I've had the same problem on Fedora - so it is not ubuntu specific. On Fedora,
systemd has a timeout for VG activation.  That can be increased.  However, you
can flag the snapshot to *not* be activated automatically (Skip activation:
-k) at volume group activation. That allows the system to boot (remote
reboot), and then you can manually activate the big snapshot (or automatically
in a later script) - waiting the requisite 5 or 10 minutes.


Hi

To clean some 'myths' here:


With old-snapshots (non-thin pool based) you cannot skip activation of snapshot - origin and all its snapshots always have to be active.

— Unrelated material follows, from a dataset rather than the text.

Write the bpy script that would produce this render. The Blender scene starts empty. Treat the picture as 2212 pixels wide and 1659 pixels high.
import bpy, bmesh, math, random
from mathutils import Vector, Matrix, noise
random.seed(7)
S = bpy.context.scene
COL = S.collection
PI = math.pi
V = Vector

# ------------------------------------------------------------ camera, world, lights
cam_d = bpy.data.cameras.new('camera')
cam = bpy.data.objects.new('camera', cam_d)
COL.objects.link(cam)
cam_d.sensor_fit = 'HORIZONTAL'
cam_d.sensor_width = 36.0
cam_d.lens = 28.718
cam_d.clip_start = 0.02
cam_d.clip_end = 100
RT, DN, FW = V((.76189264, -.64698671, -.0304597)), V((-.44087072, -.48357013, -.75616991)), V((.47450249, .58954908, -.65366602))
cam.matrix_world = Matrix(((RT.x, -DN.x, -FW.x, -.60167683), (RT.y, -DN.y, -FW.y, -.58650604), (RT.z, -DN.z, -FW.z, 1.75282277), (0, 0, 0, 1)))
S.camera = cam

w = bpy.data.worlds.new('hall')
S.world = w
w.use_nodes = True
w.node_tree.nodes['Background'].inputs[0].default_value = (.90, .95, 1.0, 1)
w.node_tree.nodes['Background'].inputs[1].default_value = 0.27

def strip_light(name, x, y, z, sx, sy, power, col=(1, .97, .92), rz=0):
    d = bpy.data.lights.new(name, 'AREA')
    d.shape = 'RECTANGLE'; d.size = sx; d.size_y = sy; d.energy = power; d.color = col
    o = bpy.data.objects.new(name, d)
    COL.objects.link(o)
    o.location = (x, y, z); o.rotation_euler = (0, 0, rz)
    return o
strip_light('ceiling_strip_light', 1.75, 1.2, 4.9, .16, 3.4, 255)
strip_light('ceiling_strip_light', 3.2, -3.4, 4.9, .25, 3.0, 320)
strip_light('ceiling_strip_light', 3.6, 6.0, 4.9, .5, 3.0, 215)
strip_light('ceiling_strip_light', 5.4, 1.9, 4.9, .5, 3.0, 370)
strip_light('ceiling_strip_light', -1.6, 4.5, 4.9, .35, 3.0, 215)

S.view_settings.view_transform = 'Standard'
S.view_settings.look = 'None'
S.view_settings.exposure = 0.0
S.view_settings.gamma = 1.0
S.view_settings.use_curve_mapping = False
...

If the old-snapshot is larger (in range of GB) it takes quite some time to process whole COW volume and read and parse all metadata stored there. The metadata format for an old snapshot has been targeted to be small and occupy minimum extra space - thus if someone keeps it permanently and stores there a lot of data it's very very very inefficient.

This problem with old snaps basically cannot be fixed unless there would be a completely different new snapshot target ;)

So the advised fix for long term snapshot is to switch to use thin-pool.

Here you will have all the goodies - very fast and efficient snapshots, you could easily take snapshot of snapshot and you could also select if you want to have snapshot activated or not (and by default it's skipped from activation).